世田谷区では13年秋に策定した「世田谷区基本構想」の冒頭に、「個人の尊厳を尊重し、年齢、性別、国籍、障害の有無などにかかわらず、多様性を認め合い自分らしく暮らせる地域社会を築いていきます」と記しています。また、「世田谷区基本計画」では、「多様性の尊重」の項目に「女性や子ども、高齢者、障害者、外国人、性的マイノリティー等を理由に差別されることなく、多様性を認め合い、人権の理解を深めるため、人権意識の啓発や理解の促進をします」としています。
さらに、私は「同性間パートナーシップの名義的な届け出を受け付ける制度」について、こう答えました。
「基本構想、さらに具体的にセクシュアルマイノリティーの差別の解消ということをうたった基本計画の内容を具体的に実現するために、自治体としてどのような取り組みが必要なのかという観点から、所管部には国内外の自治体の取り組み事例などを調査、参照して、研究、検討するように指示し、対策を立てていきたいと考えております」(2014年9月18日)

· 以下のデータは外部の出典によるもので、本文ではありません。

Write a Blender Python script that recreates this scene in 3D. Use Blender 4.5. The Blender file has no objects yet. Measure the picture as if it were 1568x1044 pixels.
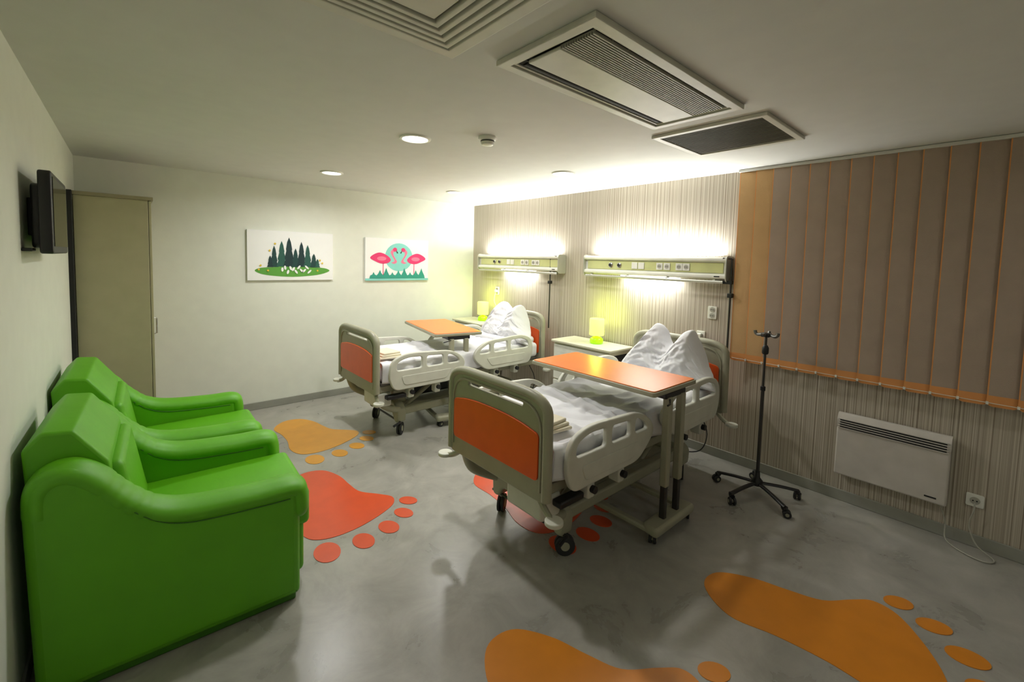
import bpy, bmesh, math, random
from mathutils import Vector, Matrix, noise
random.seed(7)
H=2.65; XL=-.357; XR=4.148; YF=5.659; YB=-1.9
UP=28; DN=7; DL=15
scene=bpy.context.scene
scene.view_settings.view_transform='Standard'
scene.view_settings.look='None'
scene.view_settings.exposure=0.12

# ---------------------------------------------------------------- materials
def lin(c): return tuple(((v/255)/12.92 if v/255<=.04045 else (((v/255)+.055)/1.055)**2.4) for v in c)+(1,)
def mat(name,rgb,rough=.5,metal=0,var=.06,vs=8,bump=0,bs=60,emit=0,spec=.5,ecol=None,trans=0):
    m=bpy.data.materials.new(name); m.use_nodes=True; nt=m.node_tree; b=nt.nodes['Principled BSDF']
    c=lin(rgb)
    b.inputs['Roughness'].default_value=rough; b.inputs['Metallic'].default_value=metal
    b.inputs['Specular IOR Level'].default_value=spec
    tc=nt.nodes.new('ShaderNodeTexCoord')
    n=nt.nodes.new('ShaderNodeTexNoise'); n.inputs['Scale'].default_value=vs; n.inputs['Detail'].default_value=4
    nt.links.new(tc.outputs['Object'],n.inputs['Vector'])
    r=nt.nodes.new('ShaderNodeValToRGB')
    r.color_ramp.elements[0].position=.3; r.color_ramp.elements[1].position=.7
    r.color_ramp.elements[0].color=tuple(v*(1-var) for v in c[:3])+(1,)
    r.color_ramp.elements[1].color=tuple(min(1,v*(1+var)) for v in c[:3])+(1,)
    nt.links.new(n.outputs['Fac'],r.inputs['Fac']); nt.links.new(r.outputs['Color'],b.inputs['Base Color'])
    if bump:
        n2=nt.nodes.new('ShaderNodeTexNoise'); n2.inputs['Scale'].default_value=bs; n2.inputs['Detail'].default_value=5
        nt.links.new(tc.outputs['Object'],n2.inputs['Vector'])
        bp=nt.nodes.new('ShaderNodeBump'); bp.inputs['Strength'].default_value=bump; bp.inputs['Distance'].default_value=.01
        nt.links.new(n2.outputs['Fac'],bp.inputs['Height']); nt.links.new(bp.outputs['Normal'],b.inputs['Normal'])
    if emit:
        b.inputs['Emission Color'].default_value=lin(ecol or rgb); b.inputs['Emission Strength'].default_value=emit
    return m
M={}
M['wall']=mat('wall_paint',(224,226,214),.7,var=.02,bump=.06,bs=120)
M['ceil']=mat('ceiling_paint',(212,212,207),.75,var=.02,bump=.04,bs=90)
M['white']=mat('white_plastic',(225,225,215),.4)
M['trimw']=mat('grille_frame',(208,206,194),.45)
M['base']=mat('baseboard_vinyl',(150,150,140),.5)
M['green']=mat('green_leatherette',(94,172,12),.48,var=.05,vs=5,bump=.12,bs=14)
M['greend']=mat('green_seam',(52,110,5),.5)
M['beige']=mat('bed_frame_plastic',(158,156,134),.42)
M['rail']=mat('bed_rail_plastic',(205,205,192),.4)
M['orange']=mat('orange_laminate',(228,92,30),.35,var=.05)
M['otop']=mat('table_top_orange',(234,124,50),.32,var=.05)
M['sheet']=mat('bed_linen',(228,228,232),.8,var=.02,bump=.35,bs=9)
M['towel']=mat('towel_cloth',(222,214,190),.9,bump=.3,bs=40)
M['dark']=mat('dark_plastic',(26,26,28),.4)
M['rubber']=mat('caster_rubber',(40,40,42),.6)
M['steel']=mat('steel_frame',(120,120,116),.35,.7)
M['chrome']=mat('chrome_tube',(190,190,190),.18,1,var=.02)
M['dsteel']=mat('dark_metal_tube',(70,68,66),.35,.6)
M['lam']=mat('cabinet_laminate',(205,203,178),.45)
M['ward']=mat('wardrobe_laminate',(172,166,134),.5,var=.04)
M['wardd']=mat('wardrobe_edge',(148,140,112),.5)
M['panelg']=mat('headwall_lime_front',(200,204,142),.4)
M['alu']=mat('aluminium_profile',(190,190,180),.35,.5)
M['heat']=mat('heater_enamel',(200,194,186),.4)
M['slot']=mat('dark_slot',(22,22,22),.7)
M['louv']=mat('louver_metal',(170,168,155),.5)
M['ldark']=mat('dark_louver',(96,92,80),.55,spec=.1)
M['tvs']=mat('tv_screen_glass',(14,14,17),.12)
M['lampb']=mat('lime_lamp_base',(160,230,10),.3,emit=.5,ecol=(150,240,10))
M['shade']=mat('glowing_lampshade',(235,245,110),.6,emit=2.0,ecol=(222,240,92))
M['glow']=mat('downlight_diffuser',(255,255,250),.5,emit=9)
M['tube']=mat('fluorescent_tube',(255,255,245),.5,emit=6)
M['f1']=mat('vinyl_orange',(210,130,34),.32,var=.05)
M['f2']=mat('vinyl_red',(212,78,34),.32,var=.05)
M['f3']=mat('vinyl_amber',(214,150,40),.32,var=.05)
M['canvas']=mat('print_canvas',(240,240,238),.7,var=.01)
M['slat']=mat('blind_fabric',(176,158,142),.85,var=.04,bump=.2,bs=200)
M['slat_lit']=mat('blind_fabric_lit_tint',(206,168,118),.85,var=.04,bump=.2,bs=200)  # gold tint paints in the headwall light scattering through the first slats
M['slate']=mat('blind_edge',(226,156,92),.8,var=.05)
def flat(n,c): 
    return mat(n,c,.7,var=.03)
for n,c in dict(tree1=(22,62,58),tree2=(34,84,72),tree3=(16,48,50),grass=(92,158,60),pink=(222,52,110),pinkl=(238,120,150),teal=(42,150,130),teall=(130,205,196),yel=(225,190,60),ink=(40,40,40)).items(): M[n]=flat('print_'+n,c)

# floor vinyl
def floormat():
    m=bpy.data.materials.new('floor_vinyl'); m.use_nodes=True; nt=m.node_tree; b=nt.nodes['Principled BSDF']
    tc=nt.nodes.new('ShaderNodeTexCoord')
    n=nt.nodes.new('ShaderNodeTexNoise'); n.inputs['Scale'].default_value=3.2; n.inputs['Detail'].default_value=8; n.inputs['Roughness'].default_value=.65; n.inputs['Distortion'].default_value=.6
    nt.links.new(tc.outputs['Object'],n.inputs['Vector'])
    r=nt.nodes.new('ShaderNodeValToRGB'); r.color_ramp.elements[0].position=.32; r.color_ramp.elements[1].position=.7
    r.color_ramp.elements[0].color=lin((142,140,132)); r.color_ramp.elements[1].color=lin((172,169,161))
    nt.links.new(n.outputs['Fac'],r.inputs['Fac']); nt.links.new(r.outputs['Color'],b.inputs['Base Color'])
    mr=nt.nodes.new('ShaderNodeMapRange'); mr.inputs['To Min'].default_value=.22; mr.inputs['To Max'].default_value=.36
    nt.links.new(n.outputs['Fac'],mr.inputs['Value']); nt.links.new(mr.outputs['Result'],b.inputs['Roughness'])
    return m
M['floor']=floormat()
def paper():
    m=bpy.data.materials.new('striped_wallpaper'); m.use_nodes=True; nt=m.node_tree; b=nt.nodes['Principled BSDF']
    b.inputs['Roughness'].default_value=.7
    g=nt.nodes.new('ShaderNodeNewGeometry'); s=nt.nodes.new('ShaderNodeSeparateXYZ'); nt.links.new(g.outputs['Position'],s.inputs[0])
    mu=nt.nodes.new('ShaderNodeMath'); mu.operation='MULTIPLY'; mu.inputs[1].default_value=95; nt.links.new(s.outputs['Y'],mu.inputs[0])
    n=nt.nodes.new('ShaderNodeTexNoise'); n.noise_dimensions='1D'; n.inputs['Scale'].default_value=1; n.inputs['Detail'].default_value=2; n.inputs['Roughness'].default_value=.7
    nt.links.new(mu.outputs[0],n.inputs['W'])
    r=nt.nodes.new('ShaderNodeValToRGB'); cr=r.color_ramp; cr.elements[0].position=.33; cr.elements[1].position=.64
    cr.elements[0].color=lin((138,126,110)); cr.elements[1].color=lin((196,188,172))
    e=cr.elements.new(.47); e.color=lin((172,162,146))
    nt.links.new(n.outputs['Fac'],r.inputs['Fac']); nt.links.new(r.outputs['Color'],b.inputs['Base Color'])
    return m
M['paper']=paper()

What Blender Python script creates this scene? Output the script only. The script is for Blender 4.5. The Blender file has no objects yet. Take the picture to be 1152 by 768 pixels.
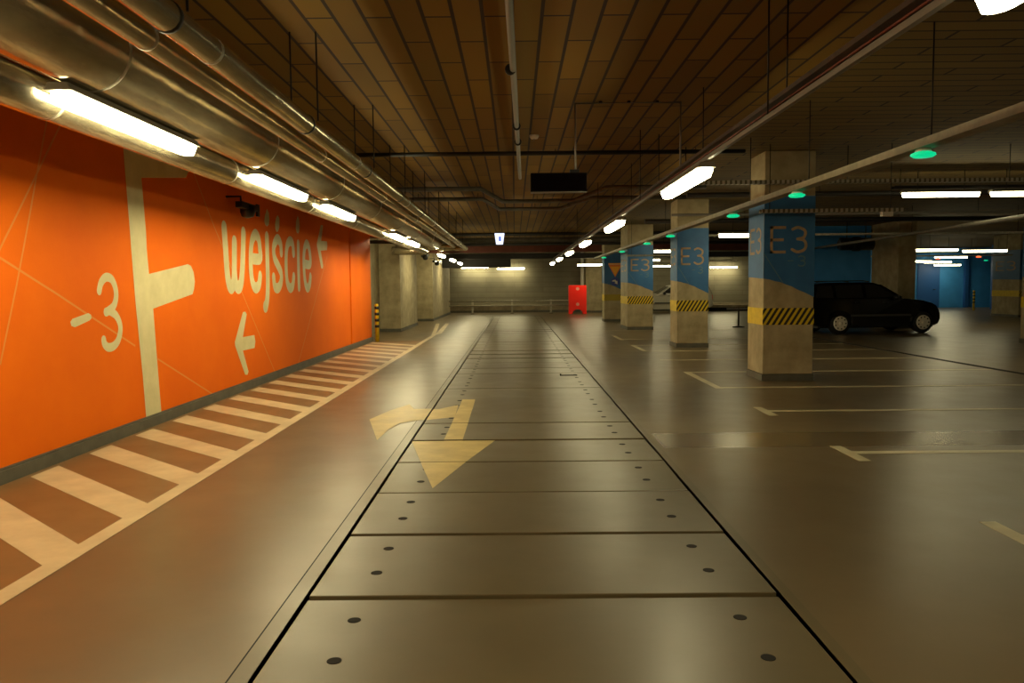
import bpy, bmesh, math, random
from mathutils import Vector, Matrix
random.seed(7)
PI = math.pi
col = bpy.context.scene.collection

# ------------------------------------------------------------------ helpers
ORD = ['first','second','third','fourth','fifth','sixth','seventh','eighth','ninth','tenth','eleventh','twelfth',
 'thirteenth','fourteenth','fifteenth','sixteenth','seventeenth','eighteenth','nineteenth','twentieth']
TENS = ['','','twenty','thirty','forty']
def ordinal(n):
    if n < 20: return ORD[n]
    n += 1; t, u = divmod(n, 10)
    if u == 0: return {20:'twentieth',30:'thirtieth',40:'fortieth'}[n]
    return TENS[t] + '-' + ORD[u-1]

class MB:
    """collects shapes in one bmesh, built as ONE mesh object"""
    def __init__(s): s.bm = bmesh.new()
    def box(s, x0, x1, y0, y1, z0, z1, mi=0):
        v = [s.bm.verts.new(p) for p in ((x0,y0,z0),(x1,y0,z0),(x1,y1,z0),(x0,y1,z0),(x0,y0,z1),(x1,y0,z1),(x1,y1,z1),(x0,y1,z1))]
        for f in ((0,3,2,1),(4,5,6,7),(0,1,5,4),(1,2,6,5),(2,3,7,6),(3,0,4,7)):
            s.bm.faces.new([v[i] for i in f]).material_index = mi
        return s
    def poly(s, pts, mi=0):
        f = s.bm.faces.new([s.bm.verts.new(p) for p in pts]); f.material_index = mi; return s
    def prism(s, pts, d, mi=0):
        """pts: planar 3D outline, d: extrusion vector"""
        d = Vector(d); a = [s.bm.verts.new(p) for p in pts]; b = [s.bm.verts.new(Vector(p)+d) for p in pts]
        n = len(pts)
        s.bm.faces.new(a[::-1]).material_index = mi; s.bm.faces.new(b).material_index = mi
        for i in range(n): s.bm.faces.new((a[i],a[(i+1)%n],b[(i+1)%n],b[i])).material_index = mi
        return s
    def tube(s, path, r, n=12, cap=True, mi=0, smooth=True, radii=None):
        path = [Vector(p) for p in path]; rings = []; ref = None
        for i, p in enumerate(path):
            if i == 0: t = path[1]-p
            elif i == len(path)-1: t = p-path[i-1]
            else: t = (p-path[i-1]).normalized()+(path[i+1]-p).normalized()
            t.normalize()
            if ref is None:
                ref = Vector((0,0,1)) if abs(t.z) < .9 else Vector((1,0,0))
            u = t.cross(ref); 
            if u.length < 1e-4: u = t.cross(Vector((1,0,0)))
            u.normalize(); w = u.cross(t).normalized(); ref = w
            rr = radii[i] if radii else r
            rings.append([s.bm.verts.new(p+(u*math.cos(a)+w*math.sin(a))*rr) for a in [2*PI*k/n for k in range(n)]])
        for A, B in zip(rings, rings[1:]):
            for k in range(n):
                f = s.bm.faces.new((A[k],A[(k+1)%n],B[(k+1)%n],B[k])); f.smooth = smooth; f.material_index = mi
        if cap:
            s.bm.faces.new(rings[0][::-1]).material_index = mi; s.bm.faces.new(rings[-1]).material_index = mi
        return s
    def lathe(s, prof, o, axis='z', n=20, mi=0):
        """prof: (r, h) pairs along the axis from origin o"""
        rings = []
        for r, h in prof:
            ring = []
            for k in range(n):
                a = 2*PI*k/n; c, q = r*math.cos(a), r*math.sin(a)
                p = {'z':(c,q,h),'y':(c,h,q),'x':(h,c,q)}[axis]
                ring.append(s.bm.verts.new(Vector(o)+Vector(p)))
            rings.append(ring)
        for A, B in zip(rings, rings[1:]):
            for k in range(n):
                f = s.bm.faces.new((A[k],A[(k+1)%n],B[(k+1)%n],B[k])); f.smooth = True; f.material_index = mi
        s.bm.faces.new(rings[0]).material_index = mi; s.bm.faces.new(rings[-1]).material_index = mi
        return s
    def ribbon(s, pts, w, to3, mi=0, cap0=True):
        """flat brush stroke of width w along 2D points, rounded ends; to3 maps 2D to 3D"""
        P = catmull(pts)
        L, Rr = [], []
        for i, p in enumerate(P):
            a = P[max(i-1,0)]; b = P[min(i+1,len(P)-1)]
            tx, ty = b[0]-a[0], b[1]-a[1]; l = math.hypot(tx,ty) or 1; nx, ny = -ty/l, tx/l
            L.append((p[0]+nx*w/2, p[1]+ny*w/2)); Rr.append((p[0]-nx*w/2, p[1]-ny*w/2))
        for i in range(len(P)-1):
            s.poly([to3(*L[i]), to3(*L[i+1]), to3(*Rr[i+1]), to3(*Rr[i])], mi)
        for e, q in ((0,1),(len(P)-1,len(P)-2))[0 if cap0 else 1:]:
            dx, dy = P[e][0]-P[q][0], P[e][1]-P[q][1]; a0 = math.atan2(dy,dx)
            s.poly([to3(P[e][0]+math.cos(a0+t)*w/2, P[e][1]+math.sin(a0+t)*w/2) for t in [PI/2-PI*k/8 for k in range(9)]], mi)
        return s
    def build(s, name, mats, parent=None, bevel=0, loc=None, rz=0, seg=2):
        bmesh.ops.recalc_face_normals(s.bm, faces=s.bm.faces)
        me = bpy.data.meshes.new(name); s.bm.to_mesh(me); s.bm.free()
        for m in (mats if isinstance(mats,(list,tuple)) else [mats]): me.materials.append(m)
        o = bpy.data.objects.new(name, me); col.objects.link(o)
        if parent: o.parent = parent
        if loc: o.location = loc
        if rz: o.rotation_euler.z = rz
        if bevel:
            b = o.modifiers.new('bevel','BEVEL'); b.width = bevel; b.segments = seg; b.limit_method = 'ANGLE'; b.angle_limit = math.radians(40)
        return o

def catmull(pts, k=5):
    if len(pts) < 3: return list(pts)
    out = []; P = [pts[0]]+list(pts)+[pts[-1]]
    for i in range(1, len(P)-2):
        p0,p1,p2,p3 = P[i-1],P[i],P[i+1],P[i+2]
        for j in range(k):
            t = j/k
            out.append(tuple(.5*((2*p1[c])+(-p0[c]+p2[c])*t+(2*p0[c]-5*p1[c]+4*p2[c]-p3[c])*t*t+(-p0[c]+3*p1[c]-3*p2[c]+p3[c])*t**3) for c in (0,1)))
    out.append(tuple(pts[-1])); return out

def tag(o, label, cat, group=None, kind=None):
    o['label'] = label; o['category'] = cat
    if group: o['group'] = group
    if kind: o['kind'] = kind
    return o
def thing(name, label, cat, loc=(0,0,0), rz=0, group=None):
    o = bpy.data.objects.new(name, None); o.empty_display_size = .2; col.objects.link(o)
    o.location = loc; o.rotation_euler.z = rz
    return tag(o, label, cat, group)
def copy_tree(o, parent=None, loc=None, rz=None):
    c = o.copy(); col.objects.link(c)
    if parent: c.parent = parent
    if loc is not None: c.location = loc
    if rz is not None: c.rotation_euler.z = rz
    for ch in KIDS.get(o.name, []): copy_tree(ch, c)
    return c
KIDS = {}
def kids(root):
    """remember the children of a finished thing, two levels deep, so that copies are cheap"""
    allo = list(col.objects)
    def rec(o):
        KIDS[o.name] = [x for x in allo if x.parent == o]
        for x in KIDS[o.name]: rec(x)
    rec(root); return root

# ------------------------------------------------------------------ materials
def new_mat(name):
    m = bpy.data.materials.new(name); m.use_nodes = True
    nt = m.node_tree; return m, nt, nt.nodes['Principled BSDF']
def srgb(r,g,b):
    return tuple(((c/255)/12.92 if c/255 <= .04045 else ((c/255+.055)/1.055)**2.4) for c in (r,g,b))+(1,)
def N(nt, t, **kw):
    n = nt.nodes.new(t)
    for k, v in kw.items():
        if k in n.inputs: n.inputs[k].default_value = v
        else: setattr(n, k, v)
    return n
def coords(nt, scale=(1,1,1), rot=(0,0,0), loc=(0,0,0)):
    g = N(nt,'ShaderNodeTexCoord'); mp = N(nt,'ShaderNodeMapping')
    mp.inputs['Scale'].default_value = scale; mp.inputs['Rotation'].default_value = rot; mp.inputs['Location'].default_value = loc
    nt.links.new(g.outputs['Object'], mp.inputs['Vector']); return mp.outputs['Vector']
def mottled(name, c1, c2, scale=3, rough=.6, rough2=None, metal=0, bump=0, bscale=None, detail=6, stretch=(1,1,1), spec=.5, coat=0):
    m, nt, b = new_mat(name); v = coords(nt, stretch)
    n = N(nt,'ShaderNodeTexNoise', Scale=scale, Detail=detail, Roughness=.6); nt.links.new(v, n.inputs['Vector'])
    r = N(nt,'ShaderNodeValToRGB'); r.color_ramp.elements[0].position = .35; r.color_ramp.elements[1].position = .68
    r.color_ramp.elements[0].color = c1; r.color_ramp.elements[1].color = c2
    nt.links.new(n.outputs['Fac'], r.inputs['Fac']); nt.links.new(r.outputs['Color'], b.inputs['Base Color'])
    b.inputs['Roughness'].default_value = rough; b.inputs['Metallic'].default_value = metal; b.inputs['Specular IOR Level'].default_value = spec
    if coat: b.inputs['Coat Weight'].default_value = coat
    if rough2 is not None:
        mr = N(nt,'ShaderNodeMapRange'); mr.inputs['To Min'].default_value = rough; mr.inputs['To Max'].default_value = rough2
        mr.inputs['From Min'].default_value = .3; mr.inputs['From Max'].default_value = .7
        nt.links.new(n.outputs['Fac'], mr.inputs['Value']); nt.links.new(mr.outputs['Result'], b.inputs['Roughness'])
    if bump:
        n2 = N(nt,'ShaderNodeTexNoise', Scale=bscale or scale*6, Detail=4); nt.links.new(v, n2.inputs['Vector'])
        bp = N(nt,'ShaderNodeBump', Strength=bump, Distance=.02); nt.links.new(n2.outputs['Fac'], bp.inputs['Height'])
        nt.links.new(bp.outputs['Normal'], b.inputs['Normal'])
    return m
def plain(name, c, rough=.5, metal=0, emit=None, strength=0, spec=.5):
    m, nt, b = new_mat(name)
    b.inputs['Base Color'].default_value = c; b.inputs['Roughness'].default_value = rough; b.inputs['Metallic'].default_value = metal
    b.inputs['Specular IOR Level'].default_value = spec
    if emit: b.inputs['Emission Color'].default_value = emit; b.inputs['Emission Strength'].default_value = strength
    return m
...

このやりとりからまもなく着手したのが、男女3千人を対象にしたアンケートだったというわけです。そのなかには、「性的マイノリティー」に向けた設問も盛り込みました。「あなたは自分の性別に悩んだことがありますか」という問いに、女性の3.8%、男性の2.2%、全体で3.1%が「ある」と回答しています。
これまで、世田谷区では性的マイノリティーであるがゆえに悩んでいる人たちの相談窓口を設けたり、6年続けて「セクシャル・マイノリティ理解講座」を開催したりしてきました。また、性的マイノリティの理解を目的とした職員研修も重ねています。さらに、12年からは4年続けて、区内で開催される「LGBT(※)成人式」を後援し、私も来賓として参列してきました。
世田谷区としても近く、「同性パートナーシップを認める証明書」の発行について、その答えを示したいと思います。そして、性的マイノリティーの人たちの声を直接に聞きながら、実現可能な具体策を準備していきたいと考えています。
※「LGBT」とは、女性同性愛者(レズビアン)、男性同性愛者(ゲイ)、両性愛者(バイセクシュアル)、性転換者・異性装同性愛者など(トランスジェンダー)の英語の頭文字を連ねた、性的少数者の総称。